Un acto de compasión... eso era su instintivo antídoto contra la soledad.
¿De dónde viene esta capacidad para compartir los pesares de otras personas o sentir el dolor ajeno? Recuerdo haber preguntado en cierta ocasión a un ilustrado sacerdote por la más famosa de todas las historias de compasión, la parábola del buen samaritano. ¿Qué hizo detenerse al samaritano cuando los demás viajeros que veían aquella figura derrumbada en el camino de Jericó pasaban de largo?
—Creo —me contestó el clérigo— que tres cosas lo impulsaron a obrar así. La primera fue la identificación o empatía; la proyección de la conciencia propia en la de otro ser. Cuando el samaritano vio allí tirada a la víctima de los bandidos, no se conformó con mirarla, sino que se convirtió en parte de ella. Esta identificación con aquel hombre era tan completa que casi podría decirse que, al acudir en su ayuda, estaba ayudando a una parte de sí mismo.

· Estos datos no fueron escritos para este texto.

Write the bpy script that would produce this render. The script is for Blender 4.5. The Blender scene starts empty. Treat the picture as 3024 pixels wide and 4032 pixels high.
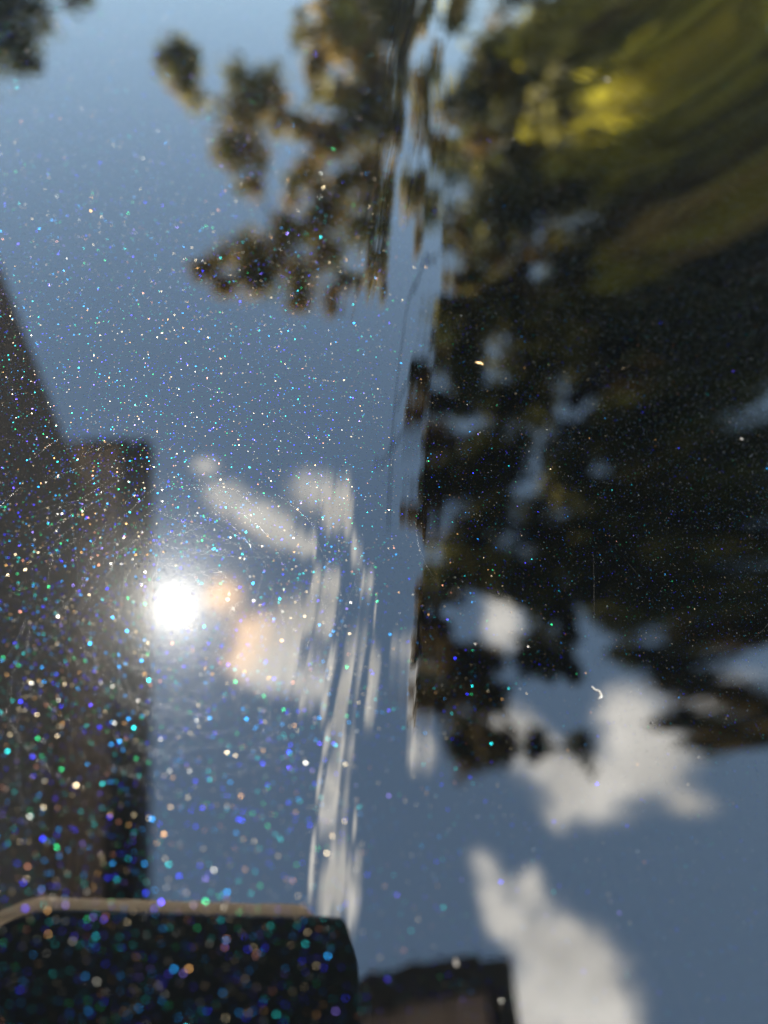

"—La segunda fue el valor. Los que pasaban de largo eran medrosos; temían lo inusitado y lo peligroso; temían complicarse y que volvieran los ladrones. El samaritano tuvo el valor de sobreponerse a aquellos temores y se atrevió a transformar su interés en acción."
"—El tercer elemento que estoy seguro tenía el buen samaritano era el hábito de ayudar. No fue aquel un incidente aislado en la vida del samaritano. A lo largo de los años, se había acostumbrado a responder afirmativamente a las necesidades de los demás. ¿Cómo? Del mismo modo que puede hacerlo cualquiera de nosotros, no tanto por un heroico sacrificio como por la constante repetición de pequeños esfuerzos. Caminando un poco más, de vez en cuando. Dando la mano, si se puede, a alguien que esté en dificultades. Asumiendo una parte justa de las responsabilidades cívicas, cuando esto es posible. Acaso parezca que estas cosas no importan mucho, pero un día podremos mirar alrededor y descubrir que, en un grado asombroso, el propio yo exclusivo ha sido desalojado de su solitario trono y, casi inconscientemente, uno mismo se ha convertido en el buen samaritano."
Identificación con los demás, valor, hábito de ayudar: son virtudes latentes en todos nosotros, y juntas forman esa honda ternura que llamamos compasión. ¡Si nos esforzáramos más en desarrollarla y fortalecerla! Porque sin este callado poder, habría poca esperanza para el mañana.